This item from the Nairobi weekly, the East African, was seen on AllAfrica.com
at http://allafrica.com/stories/200503010473.html . 

It would be interesting to have a discussion on the role of translation in
African literature and publication. What Ayi Kwei Armah and the article's
author do not discuss is the possibility of either composing in a language
other than English and French and then translating into one or both of the
latter for wider disseminaton, or vice versa - "back-translating" African
literature originally composed in English or French into an African language(s)
of the milieux/story they describe (this has been done in a few cases). In
other parts of the world as far as I'm aware there does not seem to be a need
to write only in international languages.

The idea that the language of African literature has not yet been born is an
interesting one. First, does that mean that no language in Africa can convey
the range of experience of the continent? Or that the thought is that Africa as
a whole needs a single language?
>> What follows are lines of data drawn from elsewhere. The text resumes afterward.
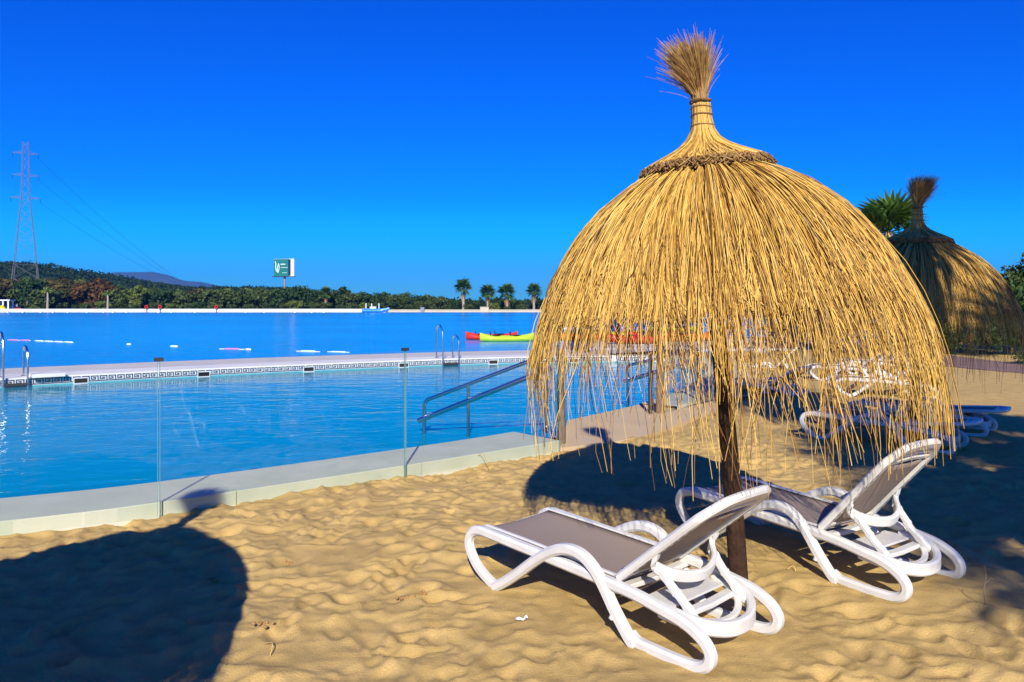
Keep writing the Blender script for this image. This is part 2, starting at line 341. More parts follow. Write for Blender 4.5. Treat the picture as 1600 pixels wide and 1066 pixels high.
far_flat = np.clip((Y - 11) / 8, 0, 1); Z *= (1 - 0.6 * far_flat)
for (n_, d_, b_, l_) in LOUNGERS[:4]:                      # sand settles under the loungers' feet
    d_ = np.array(d_) / np.linalg.norm(d_); c_ = np.array(n_) + np.array([-d_[1], d_[0]]) * 0.305
    u_ = (X - c_[0]) * d_[0] + (Y - c_[1]) * d_[1]; v_ = -(X - c_[0]) * d_[1] + (Y - c_[1]) * d_[0]
    k_ = np.clip(1.25 - np.maximum(np.abs(u_ - 0.95) / 0.85, np.abs(v_) / 0.45), 0, 0.25) * 4
    m_ = k_ > 0.9; ref = Z[m_].mean(); Z = Z + k_ * (ref + 0.4 * (Z - ref) - Z)
pth = spline([(24, 13.0), (17.5, 15.6), (14.0, 18.6), (13.0, 22.5), (13.2, 27), (13.6, 40)], 8)
dpth = np.min(np.stack([np.hypot(X - p[0], Y - p[1]) for p in resample(pth, 0.7)]), 0)
Z = np.where(dpth < 2.4, Z * np.clip((dpth - 1.5) / 0.9, 0, 1), Z)
# rise a little against the kerb, fall away under deck, pool and lagoon
cen = deck_poly.mean(0)
nrm = normals2(groove); gin = groove + nrm * 0.12
deck_in = np.vstack([gin, right_out[1:-1] + (normals2(right_out) * 0.15)[1:-1], far_out + normals2(far_out) * 0.1])
under = in_poly(X, Y, deck_in)
shore = np.array([(9.0, 28.0), (15, 33), (24, 52), (38, 100), (60, 230), (-300, 230), (-300, 10), (-21, 11.2)])
lag = in_poly(X, Y, np.vstack([shore, far_out[::-1][1:]]))
Z = np.where(under | lag, -0.55, Z)
pave_poly = np.array([(0.62, 8.75), (1.3, 8.55), (2.3, 9.6), (2.35, 10.6), (3.4, 12.4), (2.6, 13.4), (0.7, 10.2)])
ni, nj = X.shape; idx = np.arange(ni * nj).reshape(ni, nj)
Q = np.stack([idx[:-1, :-1], idx[1:, :-1], idx[1:, 1:], idx[:-1, 1:]], -1).reshape(-1, 4)
sand_me = np_mesh('sand', np.stack([X, Y, Z], -1), Q, M['sand'], True)
o = link(bpy.data.objects.new('sand', sand_me)); tag(o, 'golden beach sand churned by footprints', 'sand', kind='structure')
def sand_z(x, y):
    i = min(max(np.searchsorted(gx, x), 0), ni - 1); j = min(max(np.searchsorted(gy, y), 0), nj - 1); return float(Z[i, j])

# brown path
def strip(name, P, half, z, mt, thick=0.05):
    n = normals2(P); a = P + n * half; b = P - n * half; mb = MB(); k = len(P)
    v = [(p[0], p[1], z) for p in a] + [(p[0], p[1], z) for p in b] + [(p[0], p[1], z - thick) for p in a] + [(p[0], p[1], z - thick) for p in b]
    f = []
    for i in range(k - 1): f += [(i, i + 1, k + i + 1, k + i), (i, 2 * k + i, 2 * k + i + 1, i + 1), (k + i, k + i + 1, 3 * k + i + 1, 3 * k + i)]
    mb.add(v, f); return mb.build(name, mt)
o = strip('path', pth, 1.35, 0.02, M['path'], 0.2); tag(o, 'brown paved path beside the sand', 'path', kind='structure')

# ------------------------------------------------------------------ pool structure
pool = empty('pool_deck', (0, 0, 0)); tag(pool, 'pale stone pool surround with kerb and far promenade', 'pool deck', kind='structure')
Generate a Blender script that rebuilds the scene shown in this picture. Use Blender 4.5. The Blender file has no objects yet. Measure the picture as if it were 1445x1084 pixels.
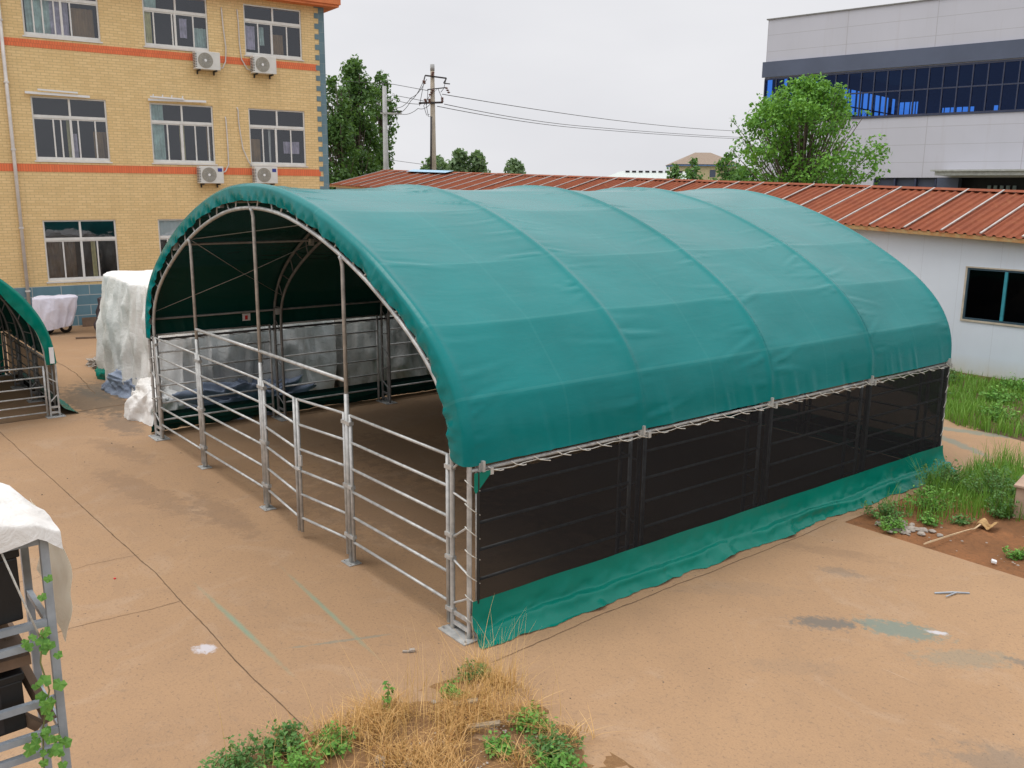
import bpy, bmesh, math, random
import numpy as np
from mathutils import Vector, Matrix, noise
R = math.radians
random.seed(7)
scn = bpy.context.scene
COL = scn.collection

# ------------------------------------------------------------------ camera
F_PX, PITCH, ROLL, YAW = 1286.6, 0.21048, 0.00855, 0.89564
CAM = np.array([7.0197, -5.08465, 4.55081])
_fw = np.array([-math.sin(YAW)*math.cos(PITCH), math.cos(YAW)*math.cos(PITCH), -math.sin(PITCH)])
_r0 = np.array([math.cos(YAW), math.sin(YAW), 0.0]); _u0 = np.cross(_r0, _fw)
_r = _r0*math.cos(ROLL) + _u0*math.sin(ROLL); _u = -_r0*math.sin(ROLL) + _u0*math.cos(ROLL)
cd = bpy.data.cameras.new('camera'); cam = bpy.data.objects.new('camera', cd); COL.objects.link(cam)
cam.matrix_world = Matrix(((_r[0], _u[0], -_fw[0], CAM[0]), (_r[1], _u[1], -_fw[1], CAM[1]), (_r[2], _u[2], -_fw[2], CAM[2]), (0, 0, 0, 1)))
cd.sensor_width = 36; cd.lens = 36*F_PX/1445; cd.clip_start = 0.1; cd.clip_end = 3000
scn.camera = cam
def _ray(px, py): return _fw + _r*(px-722.5)/F_PX - _u*(py-542)/F_PX
def gnd(px, py, z=0.0):
    d = _ray(px, py); P = CAM + d*(z-CAM[2])/d[2]; return Vector(P)
def far(px, py, dist):
    d = _ray(px, py); return Vector(CAM + d*dist/math.hypot(d[0], d[1]))

# ------------------------------------------------------------------ materials
def nt(name):
    m = bpy.data.materials.new(name); m.use_nodes = True
    n = m.node_tree.nodes; l = m.node_tree.links
    return m, n, l, n['Principled BSDF']
def N(n, t, **k):
    o = n.new(t)
    for a, v in k.items():
        if a.startswith('i_'): o.inputs[a[2:].replace('_', ' ')].default_value = v
        else: setattr(o, a, v)
    return o
def coords(n, kind='Object'):
    return n.new('ShaderNodeTexCoord').outputs[kind]
def mixrgb(n, l, fac, a, b, mode='MIX'):
    m = n.new('ShaderNodeMix'); m.data_type = 'RGBA'; m.blend_type = mode
    for s, v in ((m.inputs[0], fac), (m.inputs[6], a), (m.inputs[7], b)):
        if isinstance(v, (int, float)): s.default_value = v
        elif isinstance(v, tuple): s.default_value = (*v, 1) if len(v) == 3 else v
        else: l.new(v, s)
    return m.outputs[2]
def math_(n, l, op, a, b=0.0, c=None, clamp=False):
    m = n.new('ShaderNodeMath'); m.operation = op; m.use_clamp = clamp
    for i, v in enumerate((a, b, c)):
        if v is None: continue
        if isinstance(v, (int, float)): m.inputs[i].default_value = v
        else: l.new(v, m.inputs[i])
    return m.outputs[0]
def noise_tex(n, l, scale, detail=5, rough=.55, co=None, dist=0.0, mscale=None):
    t = N(n, 'ShaderNodeTexNoise'); t.inputs['Scale'].default_value = scale
    t.inputs['Detail'].default_value = detail; t.inputs['Roughness'].default_value = rough
    t.inputs['Distortion'].default_value = dist
    c = co if co is not None else coords(n)
    if mscale:
        mp = N(n, 'ShaderNodeMapping'); mp.inputs['Scale'].default_value = mscale; l.new(c, mp.inputs[0]); c = mp.outputs[0]
    l.new(c, t.inputs['Vector'])
    return t.outputs['Fac']
def ramp(n, l, f, a, b, ca=(0, 0, 0), cb=(1, 1, 1)):
    r = n.new('ShaderNodeValToRGB'); r.color_ramp.elements[0].position = a; r.color_ramp.elements[1].position = b
    r.color_ramp.elements[0].color = (*ca, 1); r.color_ramp.elements[1].color = (*cb, 1)
    l.new(f, r.inputs[0]); return r.outputs[0]
def bump(n, l, b, h, strength=.3, dist=.02):
    x = n.new('ShaderNodeBump'); x.inputs['Strength'].default_value = strength; x.inputs['Distance'].default_value = dist
    l.new(h, x.inputs['Height']); l.new(x.outputs[0], b.inputs['Normal'])
def simple(name, c, rough=.6, metal=0.0, var=.25, scale=6, spec=.5, bmp=.15, c2=None, world=False, detail=5):
    m, n, l, b = nt(name)
    co = coords(n) if not world else N(n, 'ShaderNodeNewGeometry').outputs['Position']
    f = noise_tex(n, l, scale, detail, .6, co)
    dark = tuple(x*(1-var) for x in c) if c2 is None else c2
    l.new(mixrgb(n, l, ramp(n, l, f, .35, .65), c, dark), b.inputs['Base Color'])
    b.inputs['Roughness'].default_value = rough; b.inputs['Metallic'].default_value = metal
    b.inputs['Specular IOR Level'].default_value = spec
    if bmp: bump(n, l, b, noise_tex(n, l, scale*5, 4, .6, co), bmp, .01)
    return m
M = {}
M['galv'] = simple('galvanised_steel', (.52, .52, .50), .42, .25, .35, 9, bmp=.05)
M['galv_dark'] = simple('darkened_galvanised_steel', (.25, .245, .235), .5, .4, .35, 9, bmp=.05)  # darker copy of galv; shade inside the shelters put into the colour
M['rope'] = simple('white_rope', (.62, .60, .54), .8, 0, .3, 40)
M['cable'] = simple('steel_cable', (.45, .44, .42), .5, .6, .3, 40)

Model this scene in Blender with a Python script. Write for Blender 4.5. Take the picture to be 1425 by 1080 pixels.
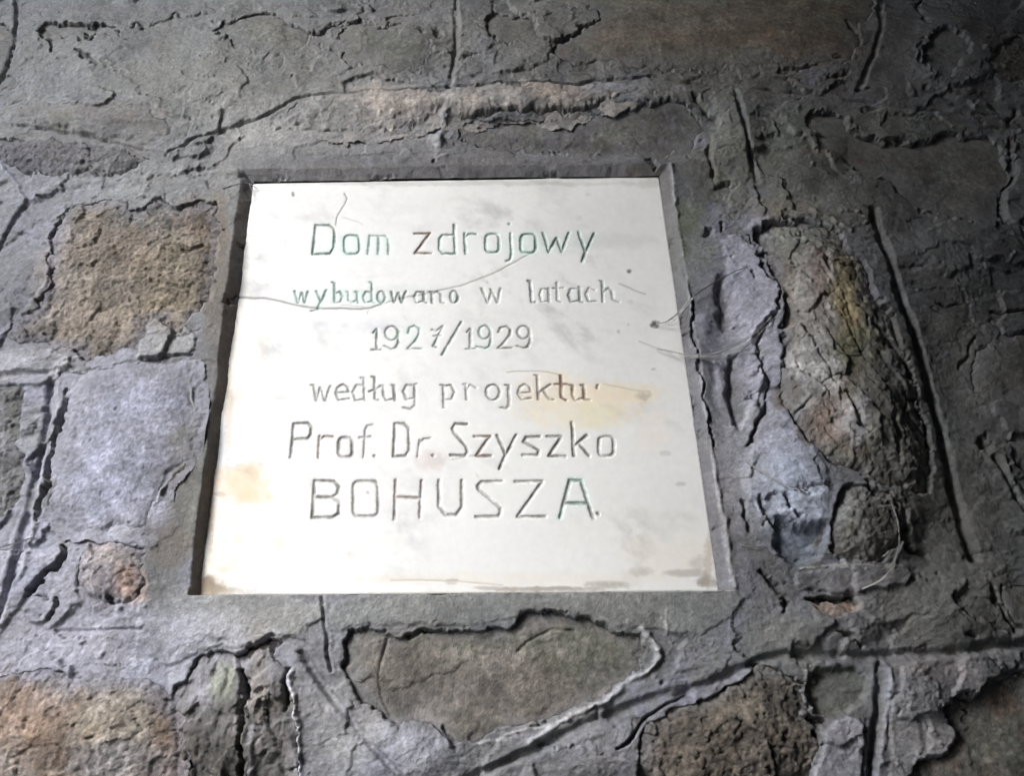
import bpy, math, random
import numpy as np
from mathutils import Matrix, Vector

# ------------------------------------------------------------------ scene, camera, light
scene = bpy.context.scene
for o in list(bpy.data.objects):
    bpy.data.objects.remove(o)
C = scene.collection

FPX, CX, CY = 1100.0, 712.5, 540.0          # focal length and principal point, in photo pixels (1425 x 1080)
CAM = np.array([0.03247435, -0.6213658, -0.32989565])
ang = (2.0241113, 0.02507587, -0.01220611)


def rotm(rx, ry, rz):
    a, b, c = math.cos(rx), math.cos(ry), math.cos(rz)
    d, e, f = math.sin(rx), math.sin(ry), math.sin(rz)
    X = np.array([[1, 0, 0], [0, a, -d], [0, d, a]])
    Y = np.array([[b, 0, e], [0, 1, 0], [-e, 0, b]])
    Z = np.array([[c, -f, 0], [f, c, 0], [0, 0, 1]])
    return Z @ Y @ X


RM = rotm(*ang)
cam_data = bpy.data.cameras.new('camera')
cam_data.sensor_fit = 'HORIZONTAL'
cam_data.sensor_width = 36.0
cam_data.lens = 36.0 * FPX / 1425.0
cam_data.clip_start = 0.01
cam_data.clip_end = 500.0
cam_data.dof.use_dof = False
cam = bpy.data.objects.new('camera', cam_data)
C.objects.link(cam)
M = np.eye(4); M[:3, :3] = RM; M[:3, 3] = CAM
cam.matrix_world = Matrix(M.tolist())
scene.camera = cam

SUN_EL, SUN_AZ = math.radians(35), math.radians(52)      # elevation; azimuth to the left of the wall's normal
tosun = Vector((-math.sin(SUN_AZ) * math.cos(SUN_EL), -math.cos(SUN_AZ) * math.cos(SUN_EL), math.sin(SUN_EL)))
world = bpy.data.worlds.new('World')
scene.world = world
world.use_nodes = True
wn = world.node_tree.nodes
bg = wn.get('Background') or wn.new('ShaderNodeBackground')
wo = wn.get('World Output') or wn.new('ShaderNodeOutputWorld')
sky = wn.new('ShaderNodeTexSky')
sky.sky_type = 'NISHITA'
sky.sun_disc = False
sky.sun_elevation = SUN_EL
sky.sun_rotation = math.atan2(tosun.x, tosun.y)
sky.air_density = 1.0
sky.dust_density = 0.6
sky.ozone_density = 1.0
bg.inputs['Strength'].default_value = 0.14
world.node_tree.links.new(sky.outputs[0], bg.inputs['Color'])
world.node_tree.links.new(bg.outputs[0], wo.inputs['Surface'])
sd = bpy.data.lights.new('sun', 'SUN')
sd.energy = 1.5
sd.angle = math.radians(28)
sd.color = (1.0, 0.985, 0.97)
sun = bpy.data.objects.new('sun', sd)
C.objects.link(sun)
sun.rotation_euler = tosun.to_track_quat('Z', 'Y').to_euler()
vs = scene.view_settings
vs.view_transform = 'Standard'
vs.look = 'None'
vs.exposure = 2.48
vs.gamma = 1.0
vs.use_curve_mapping = False

# ------------------------------------------------------------------ numeric helpers
WY0 = -0.0085        # general plane of the wall face; the plaque face is y = 0
rng = np.random.RandomState(7)


def unproj(pts, y=WY0):
    """photo pixels -> points on the plane y"""
    p = np.asarray(pts, float).reshape(-1, 2)
    d = np.stack([(p[:, 0] - CX) / FPX, -(p[:, 1] - CY) / FPX, -np.ones(len(p))], 1) @ RM.T
    t = (y - CAM[1]) / d[:, 1]
    return CAM + d * t[:, None]


def proj(X, Y, Z):
    q = (np.stack([X - CAM[0], Y - CAM[1], Z - CAM[2]], -1)) @ RM
    return CX + FPX * q[..., 0] / -q[..., 2], CY - FPX * q[..., 1] / -q[..., 2]


def sstep(a, b, x):
    t = np.clip((x - a) / (b - a), 0, 1)
    return t * t * (3 - 2 * t)


def gnoise(x, y, seed=0):
    r = np.random.RandomState(seed)
    perm = r.permutation(256)
    th = r.rand(256) * 2 * np.pi
    gx, gy = np.cos(th).astype(np.float32), np.sin(th).astype(np.float32)
    xi = np.floor(x).astype(np.int32); yi = np.floor(y).astype(np.int32)
    fx = (x - xi).astype(np.float32); fy = (y - yi).astype(np.float32)
    u = fx * fx * fx * (fx * (fx * 6 - 15) + 10); v = fy * fy * fy * (fy * (fy * 6 - 15) + 10)

    def g(ix, iy, dx, dy):
        h = perm[(perm[ix & 255] + iy) & 255]
        return gx[h] * dx + gy[h] * dy
    a = g(xi, yi, fx, fy); b = g(xi + 1, yi, fx - 1, fy)
    c = g(xi, yi + 1, fx, fy - 1); d = g(xi + 1, yi + 1, fx - 1, fy - 1)
    return (a + u * (b - a) + v * ((c + u * (d - c)) - (a + u * (b - a)))) * 1.4


def fbm(x, y, wl, octv=4, seed=0, gain=0.5, ridged=False):
    """wl = wavelength in metres"""
    s = np.zeros(x.shape, np.float32); a = 1.0; tot = 0
    f = 1.0 / wl
    for k in range(octv):
        n = gnoise(x * f + 17.3 * k, y * f - 9.1 * k, seed + k)
        if ridged:
            n = 1 - 2 * np.abs(n)
        s += a * n; tot += a; a *= gain; f *= 2.03
    return s / tot


def facets(x, y, cell, seed, tilt=.5):
    """broken, flat-faced rock: every cell is a plane at its own tilt and level"""
    r = np.random.RandomState(seed)
    T = r.rand(64, 64, 5).astype(np.float32)
    u = x / cell; v = y / cell
    ui = np.floor(u).astype(np.int32); vi = np.floor(v).astype(np.int32)
    best = np.full(x.shape, 9e9, np.float32); second = best.copy(); out = np.zeros(x.shape, np.float32)
    for dx in (-1, 0, 1):
        for dy in (-1, 0, 1):
            a = ui + dx; b = vi + dy
            t = T[a & 63, b & 63]
            ex = u - a - t[..., 0]; ey = v - b - t[..., 1]
            d = ex * ex + ey * ey
            h = (t[..., 2] - .5) * 1.2 + tilt * 2 * ((t[..., 3] - .5) * ex + (t[..., 4] - .5) * ey)
            m = d < best
            second = np.where(m, best, np.minimum(second, d)); out = np.where(m, h, out); best = np.where(m, d, best)
    return out, np.sqrt(second) - np.sqrt(best)


def seg_dist(px, py, pts, closed=False):
    P = [tuple(p) for p in pts]
    if closed:
        P = P + [P[0]]
    d = np.full(px.shape, 1e9, np.float32)
    for (x0, y0), (x1, y1) in zip(P[:-1], P[1:]):
        vx, vy = x1 - x0, y1 - y0
        L = vx * vx + vy * vy + 1e-12
        t = np.clip(((px - x0) * vx + (py - y0) * vy) / L, 0, 1)
        d = np.minimum(d, np.hypot(px - x0 - t * vx, py - y0 - t * vy))
    return d


def inside(px, py, P):
    r = np.zeros(px.shape, bool)
    n = len(P)
    for i in range(n):
        x0, y0 = P[i]; x1, y1 = P[(i + 1) % n]
        if y0 == y1:
            continue
        c = ((y0 > py) != (y1 > py)) & (px < (x1 - x0) * (py - y0) / (y1 - y0) + x0)
        r ^= c
    return r


def rounded(P, closed=True, it=2):
    """Chaikin corner cutting, so outlines are not polygonal"""
    P = [np.array(p, float) for p in P]
    for _ in range(it):
        Q = []
        n = len(P)
        rngk = range(n if closed else n - 1)
        if not closed:
            Q.append(P[0])
        for i in rngk:
            a, b = P[i], P[(i + 1) % n]
            Q += [a * .75 + b * .25, a * .25 + b * .75]
        if not closed:
            Q.append(P[-1])
        P = Q
    return [tuple(p) for p in P]


class Field:
    """arrays on a grid of wall points: pixel coordinates of authored features, height in mm, colour"""
    def __init__(s, X, Z):
        s.X, s.Z = X, Z
        s.px, s.py = proj(X, np.full_like(X, WY0), Z)
        n1 = fbm(X, Z, .035, 3, 101); n2 = fbm(X, Z, .035, 3, 202)
        n3 = fbm(X, Z, .012, 4, 303, .65); n4 = fbm(X, Z, .012, 4, 404, .65)
        s.wx = s.px + 7 * n1 + 5.5 * n3
        s.wy = s.py + 7 * n2 + 5.5 * n4

    def win(s, pts, m):
        P = np.asarray(pts, float)
        k = (s.px > P[:, 0].min() - m) & (s.px < P[:, 0].max() + m) & (s.py > P[:, 1].min() - m) & (s.py < P[:, 1].max() + m)
        r = np.where(k.any(1))[0]; c = np.where(k.any(0))[0]
        if len(r) == 0 or len(c) == 0:
            return None
        return (slice(r[0], r[-1] + 1), slice(c[0], c[-1] + 1))

    def sdf(s, P, m=30, warp=1.0):
        w = s.win(P, m + 12)
        if w is None:
            return None, None
        x = s.px[w] + (s.wx[w] - s.px[w]) * warp; y = s.py[w] + (s.wy[w] - s.py[w]) * warp
        d = seg_dist(x, y, P, True)
        return w, np.where(inside(x, y, P), -d, d)

    def line(s, P, m, warp=.5, closed=False):
        w = s.win(P, m + 12)
        if w is None:
            return None, None
        x = s.px[w] + (s.wx[w] - s.px[w]) * warp; y = s.py[w] + (s.wy[w] - s.py[w]) * warp
        return w, seg_dist(x, y, P, closed)


# ------------------------------------------------------------------ authored features, traced on the wall plane
OLIVE = (.150, .152, .128); BLUE = (.235, .235, .30); GREY = (.17, .17, .165); DARK = (.075, .073, .075)
PALE = (.40, .40, .42); TAN = (.40, .31, .215); BROWN = (.20, .135, .09); WARM = (.42, .36, .30)
MOSS = (.13, .155, .085); LILAC = (.30, .29, .38); RUST = (.27, .145, .085); OCHRE = (.24, .185, .075)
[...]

It's my impression (again as a non-specialist
in language & literature) that a language expands through use, especially by
those most skilled in it, to be able to convey a range of ideas, emotions,
etc., and that this dynamic potential exists in all languages.  DZO


The Language of African Literature Is Not Yet Born
 
The East African (Nairobi)
http://www.nationmedia.com/eastafrican/current/index.html
OPINION
February 28, 2005 
Posted to the web March 1, 2005 

Hezron Mogambi
Nairobi 

Only cultural values inspire national pride, writes HEZRON MOGAMBI 

THE DIRECT RESULT OF European colonisation of Africa was the depreciation of the
African image in the European mind to justify the imposition of political
control. This naturally also involved the devaluation of African culture.

This is what Ayi Kwei Armah, the Ghanaian novelist, who delivered a lecture at
the University of Nairobi's Taifa Hall two weeks ago, believes. Armah says that
when Africans claim that they are independent under present conditions, they
are misguided.

"The idea of independence is false, a joke in all other ways," says Armah, 65,
arguing that political independence is meaningless without cultural
independence, for it is only cultural values the can "inspire a people with
national pride, give them a separate identity and something to live and die
for."

Creative writers, especially in West Africa, he says, emerged with forms of
writing aiming at restating and emphasising African culture. The
musico-ethnologist Kwabena Nkeita of Ghana, for example, recorded and
interpreted the funeral dirges of the Akan while Chinua Achebe reconstructed
the Igbo traditional culture as it existed before the colonialists undermined
it, in his novels, Things Fall Apart and Arrow of God.

Armah, who says he feels sorrow over the current state of affairs in Africa,
observes that, although many countries have had nominal independence for years,
life has not improved for the ordinary citizens.

"It is our foolishness which makes us live the way we live. Until we make up our
minds and decide what we want to do and design our own system, we shall be
going nowhere," he says.

"We need to sit down," he continues, "and look at our history because it is from
such a history that we can begin to find a solutions to our present-day
problems."

Asked what language should be used in writing and therefore documenting what he
calls African history, the author who has taught in universities in North
America and worked in most parts of Africa, agrees that, indeed, that is part
of the problem.

His answer, however is even more telling:

"We are suspended while waiting for a decisive breakthrough; if an African
language is adopted it will be a big solution. Africa is vast and it requires a
vast language to put through all our ideals, and that language is not yet
born," Armah says.

He therefore says that he will continue writing in languages that reach the
largest number of Africans; that is English or French.